Material provided:
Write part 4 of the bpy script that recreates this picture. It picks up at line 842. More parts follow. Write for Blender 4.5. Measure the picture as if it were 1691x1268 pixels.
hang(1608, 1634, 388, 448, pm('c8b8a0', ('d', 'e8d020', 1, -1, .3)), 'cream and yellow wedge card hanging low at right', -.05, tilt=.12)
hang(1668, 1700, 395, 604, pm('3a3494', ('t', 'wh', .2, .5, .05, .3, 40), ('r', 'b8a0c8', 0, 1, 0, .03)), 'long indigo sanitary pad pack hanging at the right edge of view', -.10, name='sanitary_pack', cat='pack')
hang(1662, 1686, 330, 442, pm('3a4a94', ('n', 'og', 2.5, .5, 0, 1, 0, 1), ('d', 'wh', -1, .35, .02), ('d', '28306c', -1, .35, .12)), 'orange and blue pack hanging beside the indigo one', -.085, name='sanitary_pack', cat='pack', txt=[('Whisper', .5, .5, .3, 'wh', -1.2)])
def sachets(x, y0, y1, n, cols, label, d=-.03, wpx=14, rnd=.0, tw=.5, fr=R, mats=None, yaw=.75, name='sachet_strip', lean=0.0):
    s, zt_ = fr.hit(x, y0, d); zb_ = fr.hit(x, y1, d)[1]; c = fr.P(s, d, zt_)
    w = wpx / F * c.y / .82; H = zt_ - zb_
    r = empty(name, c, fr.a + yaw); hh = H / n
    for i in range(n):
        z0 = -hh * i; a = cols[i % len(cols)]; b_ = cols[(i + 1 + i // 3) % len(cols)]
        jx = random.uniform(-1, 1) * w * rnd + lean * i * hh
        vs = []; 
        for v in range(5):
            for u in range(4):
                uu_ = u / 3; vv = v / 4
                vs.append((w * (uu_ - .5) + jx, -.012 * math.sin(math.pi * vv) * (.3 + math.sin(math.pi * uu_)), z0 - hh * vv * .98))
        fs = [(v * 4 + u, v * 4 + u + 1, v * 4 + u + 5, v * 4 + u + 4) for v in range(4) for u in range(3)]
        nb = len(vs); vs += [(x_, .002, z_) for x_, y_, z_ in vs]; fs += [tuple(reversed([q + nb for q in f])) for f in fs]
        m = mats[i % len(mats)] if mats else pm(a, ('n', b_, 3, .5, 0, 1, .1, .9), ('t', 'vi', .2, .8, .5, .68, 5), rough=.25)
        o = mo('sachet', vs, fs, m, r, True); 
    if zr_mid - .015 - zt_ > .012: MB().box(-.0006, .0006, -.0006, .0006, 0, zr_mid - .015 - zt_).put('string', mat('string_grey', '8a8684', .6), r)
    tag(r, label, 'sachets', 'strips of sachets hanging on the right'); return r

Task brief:
Print the whole listing exactly as it is.

Response to this task:
Write part 4 of the bpy script that recreates this picture. It picks up at line 842. More parts follow. Write for Blender 4.5. Measure the picture as if it were 1691x1268 pixels.
hang(1608, 1634, 388, 448, pm('c8b8a0', ('d', 'e8d020', 1, -1, .3)), 'cream and yellow wedge card hanging low at right', -.05, tilt=.12)
hang(1668, 1700, 395, 604, pm('3a3494', ('t', 'wh', .2, .5, .05, .3, 40), ('r', 'b8a0c8', 0, 1, 0, .03)), 'long indigo sanitary pad pack hanging at the right edge of view', -.10, name='sanitary_pack', cat='pack')
hang(1662, 1686, 330, 442, pm('3a4a94', ('n', 'og', 2.5, .5, 0, 1, 0, 1), ('d', 'wh', -1, .35, .02), ('d', '28306c', -1, .35, .12)), 'orange and blue pack hanging beside the indigo one', -.085, name='sanitary_pack', cat='pack', txt=[('Whisper', .5, .5, .3, 'wh', -1.2)])
def sachets(x, y0, y1, n, cols, label, d=-.03, wpx=14, rnd=.0, tw=.5, fr=R, mats=None, yaw=.75, name='sachet_strip', lean=0.0):
    s, zt_ = fr.hit(x, y0, d); zb_ = fr.hit(x, y1, d)[1]; c = fr.P(s, d, zt_)
    w = wpx / F * c.y / .82; H = zt_ - zb_
    r = empty(name, c, fr.a + yaw); hh = H / n
    for i in range(n):
        z0 = -hh * i; a = cols[i % len(cols)]; b_ = cols[(i + 1 + i // 3) % len(cols)]
        jx = random.uniform(-1, 1) * w * rnd + lean * i * hh
        vs = []; 
        for v in range(5):
            for u in range(4):
                uu_ = u / 3; vv = v / 4
                vs.append((w * (uu_ - .5) + jx, -.012 * math.sin(math.pi * vv) * (.3 + math.sin(math.pi * uu_)), z0 - hh * vv * .98))
        fs = [(v * 4 + u, v * 4 + u + 1, v * 4 + u + 5, v * 4 + u + 4) for v in range(4) for u in range(3)]
        nb = len(vs); vs += [(x_, .002, z_) for x_, y_, z_ in vs]; fs += [tuple(reversed([q + nb for q in f])) for f in fs]
        m = mats[i % len(mats)] if mats else pm(a, ('n', b_, 3, .5, 0, 1, .1, .9), ('t', 'vi', .2, .8, .5, .68, 5), rough=.25)
        o = mo('sachet', vs, fs, m, r, True); 
    if zr_mid - .015 - zt_ > .012: MB().box(-.0006, .0006, -.0006, .0006, 0, zr_mid - .015 - zt_).put('string', mat('string_grey', '8a8684', .6), r)
    tag(r, label, 'sachets', 'strips of sachets hanging on the right'); return r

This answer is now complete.